Last month, Donovan noted, HUD and other regulators revised a firm down-payment requirement to qualify for the best loan rates. Lenders now must ensure that borrowers have the ability to repay their mortgage or retain more of the default risk, a rule proposed earlier this year by the Consumer Financial Protection Bureau.

The administration's plan to overhaul the country's mortgage finance system includes a greater role for private investors and winding down government-backed Fannie Mae and Freddie Mac, which made bad bets in buying mortgages from lenders, guaranteeing them against default and selling them to investors. Taxpayers bailed out Fannie and Freddie in 2008 with $187 billion.

But Obama also wants to avoid shocking an improving housing sector in which sellers have enjoyed a 12 percent rise in home prices in the past year, Donovan said. That includes preserving the popular 30-year, fixed-rate mortgage, he said.

Obama's proposals are generally in line with a bipartisan Senate plan that would phase out Fannie and Freddie over five years, likely leading to slightly higher mortgage rates for borrowers. A House Republican bill would virtually privatize the mortgage market but sustain the 30-year fixed rate mortgage.

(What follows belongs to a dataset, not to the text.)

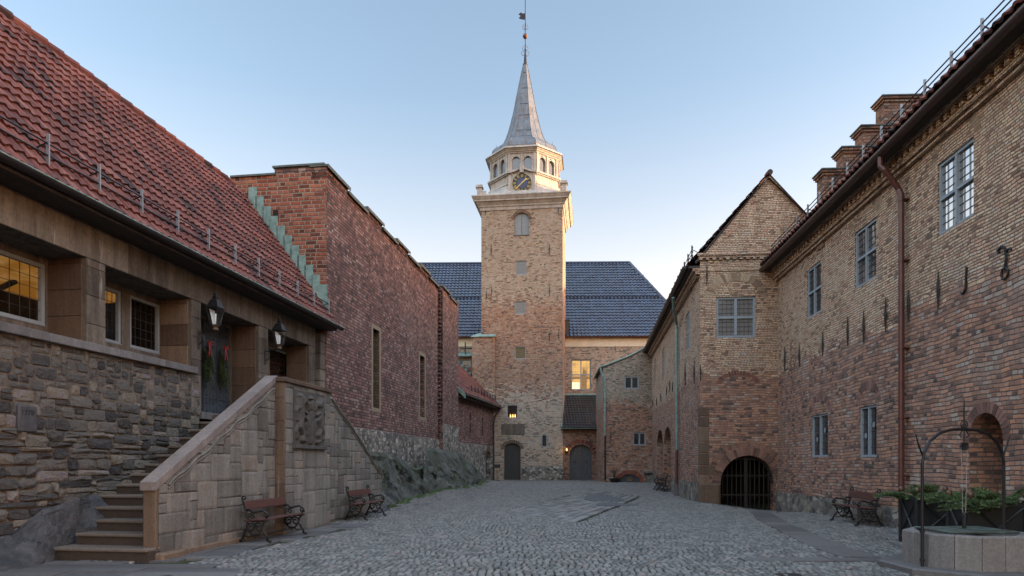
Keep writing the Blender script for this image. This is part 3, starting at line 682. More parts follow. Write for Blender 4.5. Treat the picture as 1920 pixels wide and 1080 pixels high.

David Stevens, CEO of the Mortgage Bankers Association and a former official in Donovan's agency, told the conference that rising interest rates mean the industry is in the midst of a lasting change as consumers quit refinancing existing mortgages. Mortgage refinancing in 2014 will be about a quarter of last year's $1.2 trillion, Stevens said.

Rising interest rates also have cut in half new mortgage applications in the past four months, according to the association.

Wells Fargo, the largest originator of residential mortgages in the U.S., said Monday it expects a nearly 30 percent drop in originations in its third quarter compared to the previous three-month period. The bank has announced it is cutting 3,000 full-time jobs and may have to lay off more if demand continues to weaken.